Mas outros característicos pagãos do culto de São Gonçalo conservam-se em Portugal. Entre outros, as enfiadas de rosários fálicos fabricados de massa doce e vendidos e "apregoados em calão fescenino" - informa Luís Chaves - pelas doceiras à porta das igrejas. E já nos referimos ao costume das mulheres estéreis de se friccionarem "desnudadas", pelas pernas da imagem jacente do Bem-Aventurado, "enquanto os crentes rezam baixinho e não erguem os olhos para o que não devem ver". A fricção sexual dos tempos pagãos acomodada a formas católicas.
(...)
A festa de São Gonçalo do Amarante a que La Barbinais assistiu na Bahia no século XVIII surge-nos das páginas do viajante francês com todos os traços dos antigos festivais pagãos. Festivais não só de amor, mas de fecundidade. Danças desenfreadas em redor da imagem do santo. Danças em que o viajante viu tomar parte o próprio vice-rei, homem já de idade, cercado de frades, fidalgos, negros. E de todas as marafonas da Bahia. Uma promiscuidade ainda hoje característica das nossas festas de igreja. Violas tocando. Gente cantando. Barracas. Muita comida. Exaltação sexual. Todo esse desadoro - por três dias e no meio da mata. De vez em quando, hinos sacros. Uma imagem do santo tirada do altar andou de mão em mão, jogada como uma peteca de um lado para outro. Exatamente - notou La Barbinais - "o que outrora faziam os pagãos num sacrifício especial anualmente oferecido a Hércules, cerimônia na qual fustigavam e cobriam de injúrias as imagens do semideus.
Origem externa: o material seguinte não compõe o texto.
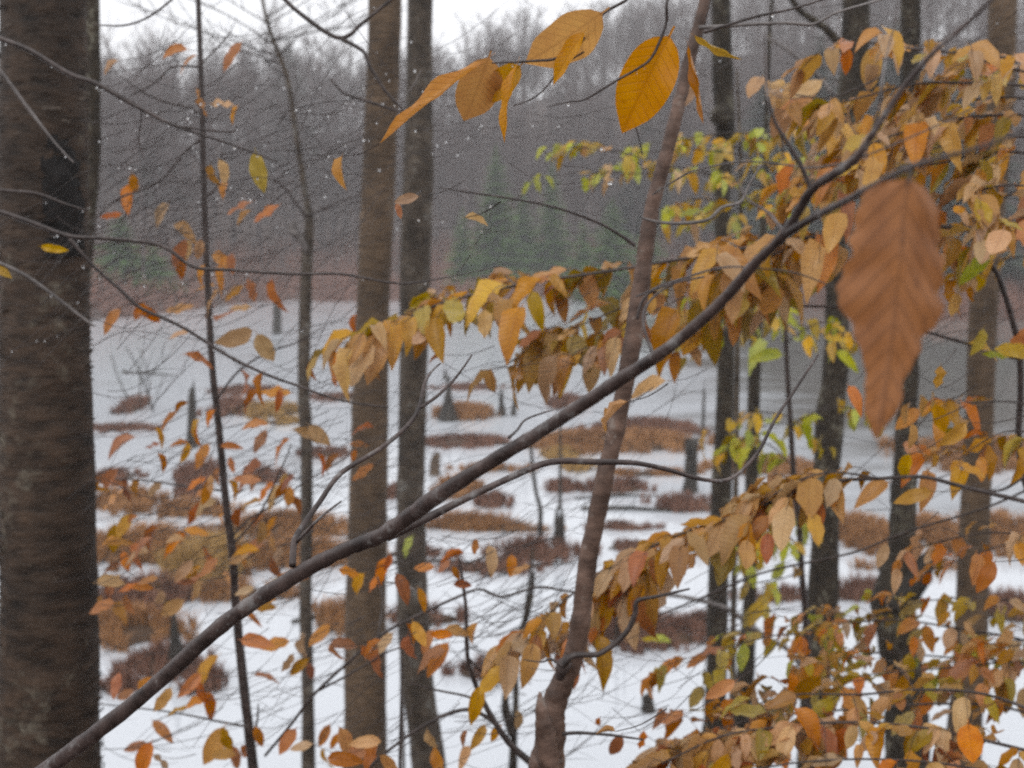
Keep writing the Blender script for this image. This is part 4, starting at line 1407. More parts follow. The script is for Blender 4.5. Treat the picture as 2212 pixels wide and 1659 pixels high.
leaf_list(tS, 1.95, 60, [(876, 430, 'tan', 1.1), (862, 455, 'orange', .7), (1030, 475, 'tan', 1.0), (735, 372, 'gold', 1.1), (1322, 892, 'tan', 1.2), (1300, 905, 'gold', 1.1), (1290, 1565, 'orange', .6), (1308, 1577, 'gold', .7), (1330, 1612, 'rust', 1.0), (1388, 1600, 'orange', .9), (1025, 1180, 'orange', .7)],
          [('orange', 1)], 31)

# ------------------------------------------------------------------ L1: slender left sapling with orange leaves
L0 = [(420, -120, 9), (428, 0, 11), (433, 133, 12), (437, 267, 13), (441, 433, 13), (445, 553, 14), (452, 680, 14), (458, 790, 15), (470, 900, 15), (480, 1000, 16), (490, 1106, 17), (503, 1200, 18), (508, 1290, 19), (518, 1400, 20), (532, 1530, 21), (546, 1650, 23), (556, 1760, 24)]
prL = to_ground(px_line(L0, 3.3), 1.4)
tL = thing('slender_sapling', 'slender dark beech sapling right of the big left trunk, scattered orange leaves', 'sapling', tuple(prL[-1][0]))
mk('stem', *tube(smooth_line([(prL[0][0] + Vector((-.05, 0, .5)), .003)] + prL, 5), 9, .10, 4), M_BARK_TWIG, tL)
OR = [('orange', 5), ('rust', 3), ('gold', 2), ('tan', 2)]
b5 = branch(tL, [(437, 300, 7), (400, 327, 6), (350, 387, 6), (300, 413, 6), (253, 430, 5), (197, 482, 3)], 3.2, drops=12, seed=2)
branch(tL, [(440, 430, 7), (470, 400, 5), (478, 340, 5), (485, 330, 4)], 3.2, nm='branch')
branch(tL, [(436, 250, 6), (410, 233, 6), (350, 217, 5), (300, 193, 5), (260, 163, 3)], 3.25, drops=6, seed=3)
branch(tL, [(434, 140, 6), (455, 118, 5), (473, 100, 5), (500, 67, 3)], 3.25, drops=2, seed=4)
branch(tL, [(434, 145, 7), (400, 143, 6), (370, 146, 5), (333, 180, 5), (280, 207, 3)], 3.25, drops=2, seed=5)
branch(tL, [(470, 860, 7), (517, 800, 6), (583, 760, 5), (640, 740, 4), (700, 705, 3)], 3.2, drops=4, seed=6)
branch(tL, [(500, 1180, 7), (560, 1110, 6), (600, 1030, 5), (630, 960, 3)], 3.3, seed=7)
branch(tL, [(486, 1060, 7), (430, 1055, 6), (330, 1040, 5), (260, 1035, 4), (195, 1040, 3)], 3.3, seed=8)
branch(tL, [(500, 1160, 7), (540, 1120, 6), (600, 1085, 5), (660, 1040, 5), (730, 1000, 4), (800, 950, 3)], 3.4, seed=9)
branch(tL, [(540, 1600, 8), (555, 1560, 6), (558, 1520, 4)], 3.3, seed=10)
branch(tL, [(536, 1570, 7), (480, 1560, 6), (380, 1540, 5), (300, 1530, 4), (210, 1520, 3)], 3.2, seed=11)
leaf_list(tL, 3.2, 52, [(237, 145, 'tan'), (375, 112), (402, 130, 'orange', .8), (500, 122, 'orange', 1.2), (433, 222), (480, 222), (502, 242, 'gold', .8), (275, 425, 'orange', 1.4), (288, 398, 'orange', .9), (455, 380, 'gold'), (482, 372, 'tan'), (518, 448, 'orange', 1.2),
                        (575, 460, 'orange', 1.1), (345, 462), (240, 468, 'rust'), (400, 500, 'tan'), (390, 570, 'orange', 1.2), (430, 592), (472, 582, 'orange', 1.3), (440, 622), (452, 642), (400, 545), (545, 628, 'orange', 1.2), (592, 642, 'orange', 1.2), (505, 632, 'gold', 1.1), (322, 678, 'orange', 1.2), (240, 692, 'rust', 1.1), (300, 672),
                        (390, 670, 'tan', 1.3), (388, 722, 'tan'), (466, 690, 'rust', 1.1), (520, 668), (432, 770, 'rust'), (672, 800, 'rust', .8), (540, 822, 'rust', 1.2), (556, 832, 'orange', 1.2), (592, 846, 'orange', 1.2), (532, 862, 'rust', 1.3), (604, 862, 'rust'), (765, 700, 'rust', .7),
                        (470, 555, 'orange'), (385, 545, 'orange'), (500, 570), (430, 540, 'tan'), (525, 470, 'gold', .8), (480, 410, 'orange', .8)], OR, 41)
leaf_list(tL, 3.3, 46, [(388, 880), (362, 902, 'rust'), (416, 922, 'gold'), (452, 900), (350, 942), (386, 960), (258, 962, 'rust', 1.3), (402, 978), (432, 985, 'orange', 1.3), (550, 920), (562, 952, 'rust', 1.3), (600, 962), (500, 962), (540, 1008, 'rust', 1.2), (350, 1000), (328, 962), (420, 950, 'orange', 1.3), (470, 1030), (500, 1005, 'rust'),
                        (665, 935, 'tan', 1.2), (690, 940, 'tan', 1.1), (780, 920, 'rust'), (775, 960, 'rust'), (782, 1020, 'orange', 1.1), (715, 1000, 'rust'), (700, 995, 'rust'), (625, 1075, 'orange'), (640, 1090, 'rust'), (765, 985, 'orange', .7)], OR, 42)
rg = random.Random(77)
leaf_list(tL, 3.3, 50, [(rg.uniform(205, 640), rg.uniform(1030, 1320)) for k in range(84) if True], [('orange', 3), ('rust', 3), ('gold', 3), ('tan', 3), ('olive', .6)], 43)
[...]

Festa evidentemente já influenciada, essa de São Gonçalo, na Bahia, por elementos orgiásticos africanos que teria absorvido no Brasil. Mas o resíduo pagão característico, trouxera-o de Portugal o colonizador branco no seu cristianismo lírico, festivo, de procissões alegres com as figuras de Baco, Nossa Senhora fugindo para o Egito, Mercúrio, Apolo, o Menino Deus, os Doze Apóstolos, sátiros, ninfas, anjos, patriarcas, reis e imperadores dos ofícios; e só no fim o Santíssimo Sacramento". 
Não foram menos faustosas nem menos pagãs as grandes procissões no Brasil colonial. Froger notou na do Corpus Christi, na Bahia, músicos, bailarinos e mascarados em saracoteios lúbricos. E uma que se realizou em Minas em 1733 foi uma verdadeira parada de paganismo ao lado dos símbolos do cristianismo. Turcos e cristãos. A Serpente do Éden. Os quatro pontos cardeais. A lua rodeada de ninfas. E no fim, uma verdadeira consagração das raças de cor: caiapós e negros congos dançando à vontade as suas danças gentílicas e orgiásticas em honra dos santos e do Santíssimo. (...) A festa de igreja no Brasil, como em Portugal, é o que pode haver de menos nazareno no sentido detestado por Nietzsche.